Caption Pope Francis blessing engaged couple, Denis Nulty and Sinead Keoghan, in Saint Mary’s Pro-Cathedral, Dublin, during the 9th World Meeting of Families in August 2018, and other images show Bishop Denis Nulty blessing engaged couples in 2024 in the Church of Our Lady of Mount Carmel on Whitefriar Street, Dublin. (Catholic Communications Office archive)
- Photocall to include: 2024 Accord sacramental marriage data; new Amárach research on couples and housing; interviews with engaged couples, Bishop Denis Nulty, Bishop of Kildare & Leighlin and President of Accord CLG, Tony Shanahan, Director of Accord CLG, and Jim Adams, Marriage and Education Manager of Accord Dublin.
Ahead of the Feast of Saint Valentine you, or a representative, are invited to a photocall for the blessing of engaged couples by Bishop Nulty, at the shrine of the holy relics of Saint Valentine in Dublin city. Details:
Time and date Tomorrow, Wednesday 12 February 2025 at 2.00pm. Following this blessing, the celebration of Mass will occur at 3.00pm.
Venue Shrine of Saint Valentine, Our Lady of Mount Carmel Church, Whitefriar Street, in the Archdiocese of Dublin.
In attendance Bishop Denis Nulty, Tony Shanahan, Jim Adams and engaged couples: David Lovett and Louise O’Reilly, and Jimmy Moynihan and Margaret Gleeson. Both couples are from the Archdiocese of Dublin.
ENDS
- Photographs in Whitefriar Street Church of the blessing of engaged couples will be available to media from John McElroy on +353 (0) 87 241 6985 and johnmcelroyphotos@eircom.
net . - The blessing of the rings will be livestreamed on the Catholic Bishops’ Facebook page at 2.00pm. Following this blessing, the celebration of Mass will be livestreamed on the parish website at 3.00pm https://
whitefriarstreetchurch.com/ live-church-webcam/ - Archbishop Dermot Farrell is Archbishop of Dublin. Father James Eivers O.Carm is Prior, and Father Eánna O hÓbáin O.Carm is Parish Priest of Whitefriar Street Church.
- Accord was established in Belfast in 1962 and today its marriage preparation and couples counselling services are offered island-wide in more than 50 centres. Accord is managed from three corporate centres based in Maynooth, Dublin and Belfast. Accord’s Sacramental Marriage Preparation programme is grounded in the real life experience of couples today. It is purposeful, encouraging and fully oriented towards emphasising the good and beautiful aspects of married life. It is also very practical in providing couples with exercises, tools and resources to communicate more effectively with each other and to manage conflict constructively. Feedback from couples indicates how informative and useful they have found the programme, how engaging, relaxed and enjoyable it has been and, most significantly, that the programme has prompted them to discuss topics about their relationship that they have previously not thought to discuss or avoided discussing.

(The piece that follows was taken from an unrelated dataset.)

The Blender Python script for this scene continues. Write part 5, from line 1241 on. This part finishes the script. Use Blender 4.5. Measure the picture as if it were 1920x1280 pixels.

- In Catholic teaching the exchange of marriage vows creates a covenant between the couple and it is the most absolute promise two people can make to each other. The couple’s Christian baptism is what enables them to bestow the Sacrament of Marriage on each other. The presence of a bishop, priest or deacon is necessary to have as an official witness on behalf of the Church, but it does not replace the couple’s role as ministers of the Sacrament. As Pope Francis stated in his 2016 Apostolic Exhortation on love in the family, Amoris Laetitia, The Joy of Love, “May we never lose heart because of our limitations, or ever stop seeking that fullness of love and communion which God holds out before us” (Chapter 9).
- The holy relics of Saint Valentine are contained in a reliquary within a dedicated shrine in Whitefriar Street Church. The church was founded by Father John Spratt (1796-1871) in 1825 on the site of the 13th century Carmelite Monastery, and was opened in 1826 when he became its first Prior. Father Pratt was renowned in Europe for his skill as a preacher. Following a visit to Rome in 1835, Pope Gregory XVI was so impressed that he gave Father Pratt a reliquary containing relics of Saint Valentine which he brought back to Dublin. Saint Valentine was a priest who performed marriage ceremonies in defiance of the Roman emperor Claudius II’s edict, and was martyred on 14 February in 269 or 270 AD.